1) Even though Stoll spends (literally) the whole book parsing Rigoberta's story and explaining why he thinks it's vital to do so, the reader is never quite clear on why the whole exercise is important. If it's to reveal that a narrator's truth, even in the testimony genre, is a fudgy thing, then why the often reproachful tone? If it's to show that testimony is deployed for instrumentalist purposes (i.e. means to an end), the argument is essentially trivial, because we all know that. (Moreover, Rigoberta's purposes are clear to any reader of her book--that was surely her own measure of the narrative's success.

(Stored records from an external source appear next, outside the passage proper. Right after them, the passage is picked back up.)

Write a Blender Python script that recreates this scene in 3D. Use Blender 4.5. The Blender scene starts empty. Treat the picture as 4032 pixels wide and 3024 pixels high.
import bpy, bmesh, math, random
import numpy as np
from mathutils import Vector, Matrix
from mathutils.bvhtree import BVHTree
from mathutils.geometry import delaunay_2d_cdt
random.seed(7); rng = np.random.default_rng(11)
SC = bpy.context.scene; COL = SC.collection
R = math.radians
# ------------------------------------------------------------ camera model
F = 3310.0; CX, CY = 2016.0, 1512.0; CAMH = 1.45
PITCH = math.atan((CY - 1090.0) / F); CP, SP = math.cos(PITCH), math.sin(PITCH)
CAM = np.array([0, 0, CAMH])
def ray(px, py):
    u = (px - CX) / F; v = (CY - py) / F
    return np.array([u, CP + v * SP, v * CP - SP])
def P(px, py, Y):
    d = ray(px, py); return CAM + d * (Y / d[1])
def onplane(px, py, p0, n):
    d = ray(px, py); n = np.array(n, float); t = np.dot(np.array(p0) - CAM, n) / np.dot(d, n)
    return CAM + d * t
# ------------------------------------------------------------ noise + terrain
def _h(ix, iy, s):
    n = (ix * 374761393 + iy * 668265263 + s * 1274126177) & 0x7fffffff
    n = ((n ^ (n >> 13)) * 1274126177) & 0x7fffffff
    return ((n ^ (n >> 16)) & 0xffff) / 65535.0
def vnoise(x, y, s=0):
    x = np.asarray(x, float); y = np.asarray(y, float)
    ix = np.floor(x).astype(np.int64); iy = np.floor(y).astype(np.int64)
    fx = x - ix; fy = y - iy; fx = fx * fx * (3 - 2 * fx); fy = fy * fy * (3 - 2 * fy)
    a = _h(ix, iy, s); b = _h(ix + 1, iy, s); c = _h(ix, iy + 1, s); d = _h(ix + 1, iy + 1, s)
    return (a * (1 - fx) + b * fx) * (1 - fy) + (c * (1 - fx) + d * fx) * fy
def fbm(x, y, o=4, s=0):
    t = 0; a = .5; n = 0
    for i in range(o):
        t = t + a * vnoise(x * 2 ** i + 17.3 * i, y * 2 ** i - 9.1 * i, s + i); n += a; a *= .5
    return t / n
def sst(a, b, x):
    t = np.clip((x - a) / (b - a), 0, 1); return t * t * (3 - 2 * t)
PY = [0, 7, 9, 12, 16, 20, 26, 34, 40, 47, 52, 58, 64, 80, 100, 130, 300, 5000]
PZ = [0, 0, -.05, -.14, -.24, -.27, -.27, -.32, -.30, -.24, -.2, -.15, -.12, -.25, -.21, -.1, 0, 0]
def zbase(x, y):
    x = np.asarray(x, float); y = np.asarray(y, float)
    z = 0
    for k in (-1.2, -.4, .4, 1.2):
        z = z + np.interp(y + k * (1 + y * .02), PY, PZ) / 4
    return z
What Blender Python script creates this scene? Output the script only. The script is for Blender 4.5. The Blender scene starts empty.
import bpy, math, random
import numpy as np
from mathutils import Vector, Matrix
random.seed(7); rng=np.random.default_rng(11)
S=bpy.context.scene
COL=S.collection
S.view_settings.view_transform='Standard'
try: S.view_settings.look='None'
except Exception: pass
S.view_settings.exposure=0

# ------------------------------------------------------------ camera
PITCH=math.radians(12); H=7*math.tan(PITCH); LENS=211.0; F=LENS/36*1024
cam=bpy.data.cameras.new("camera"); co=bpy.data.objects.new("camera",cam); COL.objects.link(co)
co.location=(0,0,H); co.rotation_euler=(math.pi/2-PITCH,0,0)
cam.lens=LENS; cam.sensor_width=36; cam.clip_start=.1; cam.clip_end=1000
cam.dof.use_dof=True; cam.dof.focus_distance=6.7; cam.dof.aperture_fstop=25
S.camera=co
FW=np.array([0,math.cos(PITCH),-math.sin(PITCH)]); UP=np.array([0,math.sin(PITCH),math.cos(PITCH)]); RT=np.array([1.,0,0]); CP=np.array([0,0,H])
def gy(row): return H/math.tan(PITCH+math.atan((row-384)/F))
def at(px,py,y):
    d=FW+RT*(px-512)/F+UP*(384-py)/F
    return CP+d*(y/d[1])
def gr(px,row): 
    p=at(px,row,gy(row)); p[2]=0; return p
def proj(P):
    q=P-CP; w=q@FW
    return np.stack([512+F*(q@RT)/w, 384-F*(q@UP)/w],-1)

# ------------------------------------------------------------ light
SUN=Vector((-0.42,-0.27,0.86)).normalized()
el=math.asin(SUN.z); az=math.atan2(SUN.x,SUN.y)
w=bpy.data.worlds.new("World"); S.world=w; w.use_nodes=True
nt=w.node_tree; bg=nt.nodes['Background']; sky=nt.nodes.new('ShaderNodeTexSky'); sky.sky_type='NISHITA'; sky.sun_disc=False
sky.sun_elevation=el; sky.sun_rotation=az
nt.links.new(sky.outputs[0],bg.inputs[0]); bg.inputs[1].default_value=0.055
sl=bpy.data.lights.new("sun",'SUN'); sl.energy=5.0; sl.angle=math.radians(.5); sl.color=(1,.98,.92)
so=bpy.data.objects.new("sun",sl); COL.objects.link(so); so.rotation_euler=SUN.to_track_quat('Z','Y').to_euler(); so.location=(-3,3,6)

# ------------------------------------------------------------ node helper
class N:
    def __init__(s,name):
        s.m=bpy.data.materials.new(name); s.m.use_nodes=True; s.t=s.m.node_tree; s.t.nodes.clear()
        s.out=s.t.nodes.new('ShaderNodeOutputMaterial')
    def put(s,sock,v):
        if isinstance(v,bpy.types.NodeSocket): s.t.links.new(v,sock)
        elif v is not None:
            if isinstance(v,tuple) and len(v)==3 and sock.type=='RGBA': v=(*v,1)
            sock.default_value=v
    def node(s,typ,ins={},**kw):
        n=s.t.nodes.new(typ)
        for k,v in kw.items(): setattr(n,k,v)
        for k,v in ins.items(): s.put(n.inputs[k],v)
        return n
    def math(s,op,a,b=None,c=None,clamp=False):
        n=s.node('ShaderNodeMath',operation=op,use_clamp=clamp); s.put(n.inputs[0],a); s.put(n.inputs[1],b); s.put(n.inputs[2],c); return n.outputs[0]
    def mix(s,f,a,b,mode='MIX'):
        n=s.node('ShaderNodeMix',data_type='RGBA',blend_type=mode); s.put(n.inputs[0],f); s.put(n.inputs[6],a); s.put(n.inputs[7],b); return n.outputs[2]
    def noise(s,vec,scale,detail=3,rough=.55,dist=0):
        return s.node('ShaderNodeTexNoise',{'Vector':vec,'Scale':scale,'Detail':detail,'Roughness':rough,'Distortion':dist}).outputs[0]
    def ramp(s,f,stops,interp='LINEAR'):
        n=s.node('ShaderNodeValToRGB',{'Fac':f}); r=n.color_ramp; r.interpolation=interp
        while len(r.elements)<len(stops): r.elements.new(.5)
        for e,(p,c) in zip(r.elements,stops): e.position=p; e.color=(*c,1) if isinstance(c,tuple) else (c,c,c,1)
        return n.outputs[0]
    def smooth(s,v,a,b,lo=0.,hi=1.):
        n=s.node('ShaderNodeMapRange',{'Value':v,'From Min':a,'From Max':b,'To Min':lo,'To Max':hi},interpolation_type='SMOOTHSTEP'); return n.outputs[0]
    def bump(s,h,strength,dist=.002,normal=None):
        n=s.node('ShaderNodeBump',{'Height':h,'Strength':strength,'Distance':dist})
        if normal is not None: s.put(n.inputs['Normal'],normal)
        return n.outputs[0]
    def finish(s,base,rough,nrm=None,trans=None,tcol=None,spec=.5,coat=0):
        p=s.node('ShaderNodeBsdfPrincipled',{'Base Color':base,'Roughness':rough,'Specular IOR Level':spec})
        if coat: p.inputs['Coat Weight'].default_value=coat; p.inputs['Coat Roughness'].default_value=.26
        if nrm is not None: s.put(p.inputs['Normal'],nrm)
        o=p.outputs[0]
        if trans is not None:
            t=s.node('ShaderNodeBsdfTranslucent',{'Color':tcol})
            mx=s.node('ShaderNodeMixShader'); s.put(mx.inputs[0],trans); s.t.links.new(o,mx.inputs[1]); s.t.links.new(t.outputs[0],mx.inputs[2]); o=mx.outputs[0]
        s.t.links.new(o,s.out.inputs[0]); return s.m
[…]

She explicitly didn't want the book read for "anthropological insight," but rather for political action.) If it's to show a collective and selective blindless on the left, well, let's leave that one for the next section--
2) Stoll accepts that the Guatemalan army and its local operatives were every bit as nasty as Rigoberta alleges: he faults her for personalizing details (i.e. alleging that what happened to others actually happened to her and hers), but he never downplays or denies the army's murderous abuses. But the cumulative result is a weird and inevitable imbalance: more time and critical gaze are spent on the murderousness of the left--responsible for only a small percentage of total casualties, according to the Truth Commission--than on that of the right, apparently because it's just so obvious what the right was about. It's sort of like (to skip to the hackneyed parallel) doing a book on the Warsaw Ghetto that critiques the Jewish response...it's perhaps worth doing, but it puts an enormous burden on the reader to recall the context, i.e. that the errors (or even crimes) of one side are trivial compared to the crimes (calculated, rather than errors) of the other. The imbalance is the same on the "symapthizer" side: the book deals critically with the reception of the book by the foreign left, which is appropriate given the book's subject, but that foreign left's failings are trivial compared to those of the foreign (read US) right, which sought to expunge any record of military atrocities, and still does. The fact that some Amazon reader-reviewers could take Stoll's book as vindication of the army policies of the 1980s shows the pitfalls of Stoll's engaged-yet-detached (in the sense of "let the chips fall where they may") approach.
Lastly, Stoll could do a little better with his counterfactuals. He faults Rigoberta's book for quite possibly prolonging the conflict and postponing the peace accords, perhaps by as much as 12 years. This is a bit myopic: what kind of peace would the army have accepted in the mid-1980s? Stoll himself says that the army was in no mood to compromise for many years, which flies in the face of his criticism of the book. More broadly, he faults the armed left for creating a situation in which the army could carry out its murderous sweeps; this myopia is partially addressed in my point (2), above, but it also assumes that purely peaceful protest would have been received nonviolently by the state/army. Raise your hand if you believe that!
Don't get me wrong: this is a very impressive book, and I'm very glad that Stoll wrote it. (The core of the book, in the research sense, is very strong: his description of Vicente Menchu's decidedly non-stereotypical career as man-on-the-make.) There's a lot to learn here, for everyone...it's just that some it is in the form of a cautionary tale about the intersection of anthropology and presentist politics!